Understanding BERT matters because it explains the modern transfer-learning playbook: start with a broad self-supervised objective, learn reusable representations at scale, and adapt them efficiently to downstream tasks.
To-do list
Learn
- Understand masked language modeling, the 15% masking rule, and why the 80/10/10 replacement scheme is used.
- Learn how BERT packages sentence pairs with [CLS], [SEP], segment embeddings, and positional information.
- Study the difference between pretraining, task heads, frozen-feature use, and full fine-tuning.
- Understand why RoBERTa showed that recipe choices such as data size, masking, and training duration matter so much.
Practice
- Tokenize several sentence pairs and inspect where [CLS], [SEP], and segment IDs appear.
- Run masked-token prediction examples and check whether the model uses both left and right context sensibly.
- Fine-tune a small BERT checkpoint on one classification task and compare it with a linear baseline.
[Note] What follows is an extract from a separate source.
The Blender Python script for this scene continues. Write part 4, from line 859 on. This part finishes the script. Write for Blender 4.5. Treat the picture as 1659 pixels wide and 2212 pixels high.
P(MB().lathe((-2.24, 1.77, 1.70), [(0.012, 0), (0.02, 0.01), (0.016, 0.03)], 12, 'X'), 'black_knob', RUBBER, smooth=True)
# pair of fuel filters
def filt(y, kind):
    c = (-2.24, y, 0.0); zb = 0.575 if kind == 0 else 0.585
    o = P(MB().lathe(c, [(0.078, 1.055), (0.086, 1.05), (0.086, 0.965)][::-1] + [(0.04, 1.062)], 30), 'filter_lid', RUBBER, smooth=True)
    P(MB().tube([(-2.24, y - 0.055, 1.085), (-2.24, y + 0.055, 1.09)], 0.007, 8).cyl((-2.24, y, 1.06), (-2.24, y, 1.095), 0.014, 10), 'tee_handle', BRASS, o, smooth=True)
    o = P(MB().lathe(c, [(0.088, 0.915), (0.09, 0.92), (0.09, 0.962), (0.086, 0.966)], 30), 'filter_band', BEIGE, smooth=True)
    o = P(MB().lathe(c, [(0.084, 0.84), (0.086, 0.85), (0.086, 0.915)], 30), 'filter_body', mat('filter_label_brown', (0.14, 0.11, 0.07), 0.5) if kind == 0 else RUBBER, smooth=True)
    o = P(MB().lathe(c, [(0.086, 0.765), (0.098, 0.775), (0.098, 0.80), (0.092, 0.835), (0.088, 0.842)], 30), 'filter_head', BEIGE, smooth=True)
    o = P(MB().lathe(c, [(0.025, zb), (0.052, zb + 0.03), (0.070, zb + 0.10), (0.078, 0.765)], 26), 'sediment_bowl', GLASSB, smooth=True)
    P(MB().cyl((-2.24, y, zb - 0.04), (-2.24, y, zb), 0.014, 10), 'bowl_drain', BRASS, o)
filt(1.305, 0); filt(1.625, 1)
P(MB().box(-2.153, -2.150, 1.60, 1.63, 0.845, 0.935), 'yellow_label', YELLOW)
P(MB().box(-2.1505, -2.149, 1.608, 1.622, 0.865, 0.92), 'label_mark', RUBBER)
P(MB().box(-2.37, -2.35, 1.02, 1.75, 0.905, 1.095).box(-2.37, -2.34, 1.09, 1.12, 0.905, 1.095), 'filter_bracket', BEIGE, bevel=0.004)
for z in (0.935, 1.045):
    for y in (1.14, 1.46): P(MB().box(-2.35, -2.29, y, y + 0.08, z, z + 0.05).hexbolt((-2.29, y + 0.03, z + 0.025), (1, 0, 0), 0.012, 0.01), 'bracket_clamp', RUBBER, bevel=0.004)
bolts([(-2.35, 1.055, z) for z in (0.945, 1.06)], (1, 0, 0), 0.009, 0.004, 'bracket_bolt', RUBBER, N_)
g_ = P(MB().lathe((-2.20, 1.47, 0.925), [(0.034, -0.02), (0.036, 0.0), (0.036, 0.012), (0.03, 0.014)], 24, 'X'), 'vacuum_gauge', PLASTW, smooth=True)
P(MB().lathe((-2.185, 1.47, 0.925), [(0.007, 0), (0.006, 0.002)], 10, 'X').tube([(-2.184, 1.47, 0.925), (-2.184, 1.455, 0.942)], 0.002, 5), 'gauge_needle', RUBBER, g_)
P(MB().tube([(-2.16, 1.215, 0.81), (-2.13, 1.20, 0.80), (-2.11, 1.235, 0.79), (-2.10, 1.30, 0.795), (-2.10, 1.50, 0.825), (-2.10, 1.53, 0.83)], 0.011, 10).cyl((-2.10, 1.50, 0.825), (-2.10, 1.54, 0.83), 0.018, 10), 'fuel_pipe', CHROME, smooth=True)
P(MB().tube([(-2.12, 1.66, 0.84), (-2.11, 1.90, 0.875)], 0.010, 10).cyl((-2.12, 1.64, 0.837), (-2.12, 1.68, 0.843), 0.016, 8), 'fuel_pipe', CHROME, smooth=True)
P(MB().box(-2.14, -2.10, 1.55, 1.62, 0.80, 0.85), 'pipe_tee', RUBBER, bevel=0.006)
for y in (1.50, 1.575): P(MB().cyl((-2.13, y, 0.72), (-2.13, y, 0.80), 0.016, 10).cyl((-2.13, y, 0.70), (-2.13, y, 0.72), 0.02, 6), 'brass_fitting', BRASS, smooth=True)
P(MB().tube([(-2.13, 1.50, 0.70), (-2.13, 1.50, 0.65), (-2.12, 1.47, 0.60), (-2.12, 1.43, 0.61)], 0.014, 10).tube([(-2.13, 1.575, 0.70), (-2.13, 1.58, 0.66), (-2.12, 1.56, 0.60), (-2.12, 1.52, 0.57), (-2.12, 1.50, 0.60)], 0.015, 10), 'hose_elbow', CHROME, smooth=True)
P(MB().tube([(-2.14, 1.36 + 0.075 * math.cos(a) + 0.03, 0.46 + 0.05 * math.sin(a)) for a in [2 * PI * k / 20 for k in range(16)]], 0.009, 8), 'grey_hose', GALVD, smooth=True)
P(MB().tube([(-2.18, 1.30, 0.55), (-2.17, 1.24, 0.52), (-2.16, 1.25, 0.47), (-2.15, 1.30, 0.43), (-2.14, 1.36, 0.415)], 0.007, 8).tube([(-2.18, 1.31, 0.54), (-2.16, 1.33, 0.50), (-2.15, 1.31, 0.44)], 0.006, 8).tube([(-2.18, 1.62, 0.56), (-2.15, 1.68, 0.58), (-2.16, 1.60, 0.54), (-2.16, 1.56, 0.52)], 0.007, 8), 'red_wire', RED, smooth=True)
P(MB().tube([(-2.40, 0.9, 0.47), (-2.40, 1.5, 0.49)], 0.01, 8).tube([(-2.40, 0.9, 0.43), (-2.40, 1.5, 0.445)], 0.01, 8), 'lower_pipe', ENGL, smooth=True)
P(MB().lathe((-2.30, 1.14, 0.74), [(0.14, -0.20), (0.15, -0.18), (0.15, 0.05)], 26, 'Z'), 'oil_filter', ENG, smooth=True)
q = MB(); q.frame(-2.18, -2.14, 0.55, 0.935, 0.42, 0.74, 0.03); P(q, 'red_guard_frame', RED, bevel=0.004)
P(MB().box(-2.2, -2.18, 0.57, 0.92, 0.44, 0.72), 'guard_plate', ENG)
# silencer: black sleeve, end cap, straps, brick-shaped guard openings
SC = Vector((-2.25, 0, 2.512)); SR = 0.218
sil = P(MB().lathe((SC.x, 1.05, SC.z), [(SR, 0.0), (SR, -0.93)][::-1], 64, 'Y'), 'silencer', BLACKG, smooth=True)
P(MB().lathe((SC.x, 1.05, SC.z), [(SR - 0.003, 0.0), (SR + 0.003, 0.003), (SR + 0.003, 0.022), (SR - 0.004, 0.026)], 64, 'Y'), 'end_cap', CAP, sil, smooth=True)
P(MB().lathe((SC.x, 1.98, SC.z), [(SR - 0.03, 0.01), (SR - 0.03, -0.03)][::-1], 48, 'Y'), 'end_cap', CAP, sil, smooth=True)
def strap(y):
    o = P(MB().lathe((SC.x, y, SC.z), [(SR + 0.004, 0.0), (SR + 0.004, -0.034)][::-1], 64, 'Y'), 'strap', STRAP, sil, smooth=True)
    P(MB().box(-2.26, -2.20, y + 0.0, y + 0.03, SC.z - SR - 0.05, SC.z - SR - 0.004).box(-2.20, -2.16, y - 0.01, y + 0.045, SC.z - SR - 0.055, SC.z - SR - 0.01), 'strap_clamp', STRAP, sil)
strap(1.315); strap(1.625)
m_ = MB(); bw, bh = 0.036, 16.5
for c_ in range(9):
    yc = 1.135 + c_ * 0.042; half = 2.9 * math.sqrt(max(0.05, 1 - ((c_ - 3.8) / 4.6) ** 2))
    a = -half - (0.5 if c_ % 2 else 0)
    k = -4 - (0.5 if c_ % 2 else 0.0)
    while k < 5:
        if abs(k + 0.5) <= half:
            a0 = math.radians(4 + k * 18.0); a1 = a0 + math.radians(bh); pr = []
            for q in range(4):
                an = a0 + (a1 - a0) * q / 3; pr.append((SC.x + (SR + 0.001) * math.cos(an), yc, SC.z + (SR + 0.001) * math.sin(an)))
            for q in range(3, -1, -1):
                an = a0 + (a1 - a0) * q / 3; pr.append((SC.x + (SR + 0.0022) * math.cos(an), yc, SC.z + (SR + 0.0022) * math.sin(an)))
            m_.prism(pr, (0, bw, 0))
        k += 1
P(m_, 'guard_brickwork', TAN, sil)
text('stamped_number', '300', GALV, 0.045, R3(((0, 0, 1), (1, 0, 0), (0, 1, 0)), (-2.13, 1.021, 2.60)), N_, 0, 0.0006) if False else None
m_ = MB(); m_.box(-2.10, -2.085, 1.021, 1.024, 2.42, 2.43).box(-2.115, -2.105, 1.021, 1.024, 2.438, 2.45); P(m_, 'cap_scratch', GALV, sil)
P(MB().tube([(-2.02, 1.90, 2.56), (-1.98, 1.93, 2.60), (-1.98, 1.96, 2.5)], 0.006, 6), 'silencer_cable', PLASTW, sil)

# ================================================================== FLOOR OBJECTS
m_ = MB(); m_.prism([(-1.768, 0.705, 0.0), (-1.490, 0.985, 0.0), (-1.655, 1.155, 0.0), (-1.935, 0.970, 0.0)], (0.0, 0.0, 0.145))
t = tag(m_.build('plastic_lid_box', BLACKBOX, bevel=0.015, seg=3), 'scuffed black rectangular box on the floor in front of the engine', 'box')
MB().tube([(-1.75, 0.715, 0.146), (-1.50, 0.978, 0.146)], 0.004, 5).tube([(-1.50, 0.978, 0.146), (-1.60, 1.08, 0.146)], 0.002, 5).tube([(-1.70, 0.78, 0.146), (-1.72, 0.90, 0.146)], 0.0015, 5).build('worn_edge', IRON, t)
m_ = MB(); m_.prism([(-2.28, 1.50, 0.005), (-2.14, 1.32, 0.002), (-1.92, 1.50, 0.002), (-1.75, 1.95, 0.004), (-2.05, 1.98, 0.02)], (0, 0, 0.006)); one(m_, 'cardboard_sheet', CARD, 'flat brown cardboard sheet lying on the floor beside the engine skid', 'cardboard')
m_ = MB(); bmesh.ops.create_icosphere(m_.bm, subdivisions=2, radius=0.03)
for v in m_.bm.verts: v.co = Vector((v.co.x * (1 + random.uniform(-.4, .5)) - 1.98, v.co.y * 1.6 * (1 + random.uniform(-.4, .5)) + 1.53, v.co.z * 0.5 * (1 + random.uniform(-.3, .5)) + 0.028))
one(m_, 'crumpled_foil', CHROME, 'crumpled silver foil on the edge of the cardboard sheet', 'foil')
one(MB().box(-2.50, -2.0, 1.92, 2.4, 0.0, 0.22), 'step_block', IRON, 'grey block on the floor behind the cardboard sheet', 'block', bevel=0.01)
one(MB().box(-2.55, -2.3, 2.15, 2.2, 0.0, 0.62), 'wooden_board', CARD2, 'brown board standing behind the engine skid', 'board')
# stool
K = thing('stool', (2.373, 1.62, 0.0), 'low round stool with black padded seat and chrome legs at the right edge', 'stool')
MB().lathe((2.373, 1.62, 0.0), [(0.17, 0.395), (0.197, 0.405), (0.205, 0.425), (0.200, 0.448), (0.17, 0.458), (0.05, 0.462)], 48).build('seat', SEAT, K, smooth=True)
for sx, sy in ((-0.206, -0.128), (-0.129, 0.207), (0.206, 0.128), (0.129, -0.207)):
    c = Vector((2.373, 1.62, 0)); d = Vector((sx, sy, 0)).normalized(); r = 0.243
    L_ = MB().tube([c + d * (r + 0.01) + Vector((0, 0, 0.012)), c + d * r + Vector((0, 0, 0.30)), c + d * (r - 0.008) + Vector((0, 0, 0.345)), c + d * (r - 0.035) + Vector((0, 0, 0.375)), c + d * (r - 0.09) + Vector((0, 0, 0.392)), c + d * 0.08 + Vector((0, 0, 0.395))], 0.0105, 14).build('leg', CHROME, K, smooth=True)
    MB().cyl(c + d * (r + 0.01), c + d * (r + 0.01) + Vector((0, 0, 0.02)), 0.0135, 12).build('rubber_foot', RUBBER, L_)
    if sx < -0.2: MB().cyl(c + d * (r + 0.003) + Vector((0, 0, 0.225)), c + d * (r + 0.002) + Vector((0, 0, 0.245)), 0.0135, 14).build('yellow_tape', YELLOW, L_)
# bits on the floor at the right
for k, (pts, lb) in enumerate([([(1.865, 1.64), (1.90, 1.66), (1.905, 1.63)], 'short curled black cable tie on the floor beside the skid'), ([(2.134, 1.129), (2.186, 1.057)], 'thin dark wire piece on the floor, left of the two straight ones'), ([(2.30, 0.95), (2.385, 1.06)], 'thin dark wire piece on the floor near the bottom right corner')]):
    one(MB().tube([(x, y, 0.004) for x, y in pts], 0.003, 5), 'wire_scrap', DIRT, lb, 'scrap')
- Compare frozen-encoder features against end-to-end fine-tuning on the same dataset.
Build
- Create a sentence-classification app backed by a pretrained BERT-family encoder.
- Build an experiment sheet comparing BERT, RoBERTa, and a non-pretrained baseline on the same task.
- Write a short technical note explaining why encoder pretraining changed NLP transfer learning.
- Package a reproducible fine-tuning workflow with saved tokenizer, checkpoint, metrics, and inference script.